In September, a court toughened the sentence for 60-year-old folklorist Valery Ledkov from Khanty-Mansiysk in Siberia, converting his initial 120,000-rouble fine into a three-year prison term upon appeal. This marks the first time a fine has been replaced with a custodial sentence in a regional case; a Moscow court previously did the same for Moscow resident Anton Grishin.

Moscow City Court declared the Alexei Navalny’s Anti-Corruption an “extremist organisation” in June 2021, a ruling that came into force on August 4. The following day, the foundation launched a new donation drive using the US-based payment service Stripe.

The team believed the platform would be secure, assuming Stripe would not cooperate with Russian security services.
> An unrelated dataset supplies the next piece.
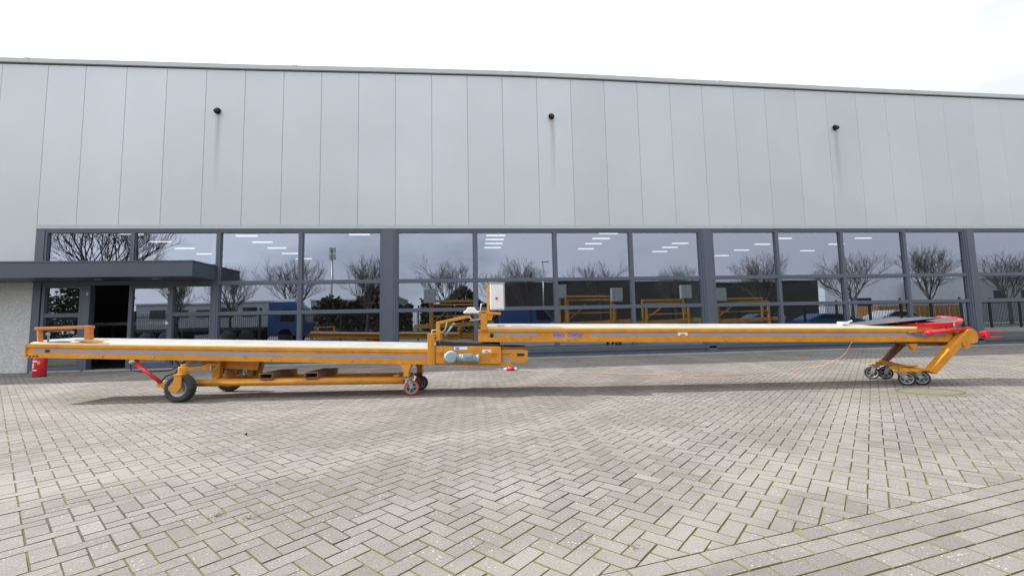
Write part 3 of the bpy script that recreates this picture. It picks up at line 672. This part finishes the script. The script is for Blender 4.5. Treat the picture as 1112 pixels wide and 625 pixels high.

However, on the first day of the new campaign, a portion of the ACF’s website address, world.fbk.in, appeared in some donors’ bank statements.

As Mediazona previously established, security services analysing these early bank statements identified other common transaction markers, most importantly a unique merchant ID. This significantly widened the pool of potential suspects, and the merchant ID has since become the key piece of evidence in the prosecutions.

In early August, Mediazona published an investigation into how the criminal cases against donors are constructed; at that time, 76 cases were known.

The ACF released a statement saying that Vladimir Putin bears responsibility for the repression and that the evidence in these cases is unsubstantiated. The foundation added that it had warned a “significant number of potential targets” and that “several people were successfully evacuated”.

In early September, ACF director Ivan Zhdanov announced his departure from the organisation. In an interview following his exit, he described the decision to launch a donation drive after the ban as “imprudent”. “Risky decisions were made, which the Putin regime ultimately exploited”, Zhdanov said.